The Paper Dolls: Amazon.co.uk: Donaldson, Julia, Cobb, Rebecca: Books

I would have had this as my number one, it is the best story on this list, were it not for the fact that neither of my children have every showed much interest in it. Perhaps it is the lightness of touch in Rebecca Cobb’s simple pencil lines that puts them off; they have always shown a preference for Scheffler’s bold lines and primary colours. Or perhaps it’s the fact that their mother and I are usually in tears by the final pages.

I am reluctant to say too much about the story for fear of depriving anyone who hasn’t read it yet of the book’s emotional impact. I don’t think this matters for the other books on the list, but for this one it does. In it, Donaldson is at her magical best, deftly taking the reader in and out of different perspectives, the child’s, the mother’s, the narrator’s, the dolls themselves. We float between imaginary worlds, and the brutal reality of the world outside, and back again. Hours, days, years and generations collapse in on themselves, reflecting not only that sense of hazy timelessness in childhood, but also capturing perfectly the way that memories allow us to transcend the physical limitations of time and space. A triumph.


1. Tiddler

Tiddler: 1: Amazon.co.uk: Julia Donaldson, Axel Scheffler: Books

If you don't think Tiddler is Donaldson's finest work then you probably aren’t reading it properly. It is a masterpiece, and the only one on this list that marries form and content so beautifully. It is a joy to read out loud; a metric beat which casually echoes that of the undulating waves. No syllable is lost, nothing is shoehorned in to help a line rhyme or scan. Each sound delicately falls into place to develop both the narrative and oratorical flow.

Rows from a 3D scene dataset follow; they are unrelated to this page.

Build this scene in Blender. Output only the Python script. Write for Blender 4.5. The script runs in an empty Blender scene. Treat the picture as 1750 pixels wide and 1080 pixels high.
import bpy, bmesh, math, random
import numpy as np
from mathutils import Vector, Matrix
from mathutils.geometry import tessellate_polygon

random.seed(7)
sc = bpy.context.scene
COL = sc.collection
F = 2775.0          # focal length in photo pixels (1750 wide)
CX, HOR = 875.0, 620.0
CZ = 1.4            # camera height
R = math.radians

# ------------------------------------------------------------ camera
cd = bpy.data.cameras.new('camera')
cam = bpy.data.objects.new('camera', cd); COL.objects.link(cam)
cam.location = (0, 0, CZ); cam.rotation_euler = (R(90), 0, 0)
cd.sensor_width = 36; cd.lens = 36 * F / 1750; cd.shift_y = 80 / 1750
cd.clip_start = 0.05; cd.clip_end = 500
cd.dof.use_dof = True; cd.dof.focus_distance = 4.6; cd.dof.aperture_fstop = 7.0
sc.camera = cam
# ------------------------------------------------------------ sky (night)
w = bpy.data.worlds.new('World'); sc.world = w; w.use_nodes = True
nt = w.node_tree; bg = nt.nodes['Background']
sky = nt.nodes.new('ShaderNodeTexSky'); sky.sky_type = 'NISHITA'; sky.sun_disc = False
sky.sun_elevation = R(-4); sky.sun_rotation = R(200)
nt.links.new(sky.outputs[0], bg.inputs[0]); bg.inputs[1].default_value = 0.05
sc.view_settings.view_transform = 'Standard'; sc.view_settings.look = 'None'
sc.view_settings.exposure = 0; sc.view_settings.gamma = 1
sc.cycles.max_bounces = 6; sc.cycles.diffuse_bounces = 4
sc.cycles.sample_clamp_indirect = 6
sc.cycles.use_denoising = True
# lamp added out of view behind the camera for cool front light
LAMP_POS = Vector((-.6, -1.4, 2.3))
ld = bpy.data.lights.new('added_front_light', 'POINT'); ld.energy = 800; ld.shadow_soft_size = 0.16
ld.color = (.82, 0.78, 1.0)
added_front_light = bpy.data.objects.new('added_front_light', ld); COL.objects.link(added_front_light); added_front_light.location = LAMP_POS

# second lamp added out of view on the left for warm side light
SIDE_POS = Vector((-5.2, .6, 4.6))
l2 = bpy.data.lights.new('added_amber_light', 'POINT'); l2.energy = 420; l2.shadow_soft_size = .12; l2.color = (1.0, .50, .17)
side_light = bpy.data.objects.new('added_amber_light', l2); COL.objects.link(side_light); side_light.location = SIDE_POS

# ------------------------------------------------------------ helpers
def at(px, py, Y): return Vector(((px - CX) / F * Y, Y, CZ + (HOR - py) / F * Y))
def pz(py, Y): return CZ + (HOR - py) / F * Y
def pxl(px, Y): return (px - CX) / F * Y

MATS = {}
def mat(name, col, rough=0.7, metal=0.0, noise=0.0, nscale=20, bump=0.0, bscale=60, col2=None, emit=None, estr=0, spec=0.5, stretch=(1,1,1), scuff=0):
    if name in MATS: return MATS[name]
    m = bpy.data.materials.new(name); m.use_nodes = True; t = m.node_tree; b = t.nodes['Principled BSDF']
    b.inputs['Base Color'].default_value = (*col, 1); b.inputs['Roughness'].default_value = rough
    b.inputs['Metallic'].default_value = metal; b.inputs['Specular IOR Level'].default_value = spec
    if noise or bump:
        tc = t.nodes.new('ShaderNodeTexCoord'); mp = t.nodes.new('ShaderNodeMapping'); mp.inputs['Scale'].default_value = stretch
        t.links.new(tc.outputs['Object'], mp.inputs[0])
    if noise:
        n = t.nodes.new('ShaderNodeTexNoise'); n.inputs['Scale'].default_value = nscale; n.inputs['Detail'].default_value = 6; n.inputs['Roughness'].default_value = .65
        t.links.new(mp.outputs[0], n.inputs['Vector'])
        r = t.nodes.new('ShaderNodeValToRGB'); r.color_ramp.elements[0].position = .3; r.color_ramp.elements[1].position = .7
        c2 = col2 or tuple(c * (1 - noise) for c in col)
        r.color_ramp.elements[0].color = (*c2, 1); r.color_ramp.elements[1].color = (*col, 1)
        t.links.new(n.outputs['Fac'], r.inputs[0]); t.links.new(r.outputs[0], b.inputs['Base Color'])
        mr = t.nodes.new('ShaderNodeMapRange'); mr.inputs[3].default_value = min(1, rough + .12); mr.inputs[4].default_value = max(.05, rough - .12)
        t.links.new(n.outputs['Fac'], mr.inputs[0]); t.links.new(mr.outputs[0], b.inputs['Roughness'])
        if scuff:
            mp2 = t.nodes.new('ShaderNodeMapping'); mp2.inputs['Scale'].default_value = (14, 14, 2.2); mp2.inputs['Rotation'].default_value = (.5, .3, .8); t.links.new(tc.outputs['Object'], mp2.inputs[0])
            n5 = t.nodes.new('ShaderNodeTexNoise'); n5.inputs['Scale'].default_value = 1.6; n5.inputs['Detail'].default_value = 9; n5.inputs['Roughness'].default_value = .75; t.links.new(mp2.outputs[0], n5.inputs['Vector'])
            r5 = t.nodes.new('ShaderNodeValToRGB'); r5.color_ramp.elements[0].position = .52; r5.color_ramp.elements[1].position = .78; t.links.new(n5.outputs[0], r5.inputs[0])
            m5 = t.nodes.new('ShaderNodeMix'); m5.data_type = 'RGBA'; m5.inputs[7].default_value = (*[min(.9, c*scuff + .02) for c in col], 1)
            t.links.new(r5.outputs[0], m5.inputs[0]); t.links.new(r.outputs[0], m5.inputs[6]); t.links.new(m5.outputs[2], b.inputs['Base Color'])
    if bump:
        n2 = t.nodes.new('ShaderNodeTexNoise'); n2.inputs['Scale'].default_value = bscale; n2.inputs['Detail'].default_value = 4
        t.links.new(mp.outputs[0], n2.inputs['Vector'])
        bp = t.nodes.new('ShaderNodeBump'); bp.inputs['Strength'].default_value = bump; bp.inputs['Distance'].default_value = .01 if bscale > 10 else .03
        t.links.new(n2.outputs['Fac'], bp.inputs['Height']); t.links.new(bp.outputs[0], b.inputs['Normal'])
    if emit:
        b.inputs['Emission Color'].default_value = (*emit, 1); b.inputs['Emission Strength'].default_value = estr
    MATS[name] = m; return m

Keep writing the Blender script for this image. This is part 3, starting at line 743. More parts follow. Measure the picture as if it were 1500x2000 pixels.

Like in The Gruffalo, it is not the central protagonist that holds our greatest sympathies. No, this is a story not about Tiddler, but about little Johnny Dory. Johnny Dory, who embodies the platonic love of a classmate. Fiercely loyal, in the face of mounting hostility, and at the expense of his own status in the 'school'. Faithful not just to Tiddler, of course, but faithful to the power of storytelling. Tiddler is of course not a story about fish, no. It is about the stories that wind their way like seaweed through the ebb and flow of our lives. And as they help Tiddler find his way 'home', so too must we allow them to take us on our own adventures, and towards a deeper understanding of ourselves.

There will be those, like dragonfish, and redfin, who reject the power of stories, condemned to a lifetime of scouring their tiny patch of seabed for whatever krill will sustain them until their lonely deaths. But there are those, like Tiddler and Johnny Dory, like my two sons, like you, and I, who believe in the power of stories. Who allow ourselves to become trapped in their beguiling nets. And for us, there awaits the riches of all the world's oceans, and all the stars beyond.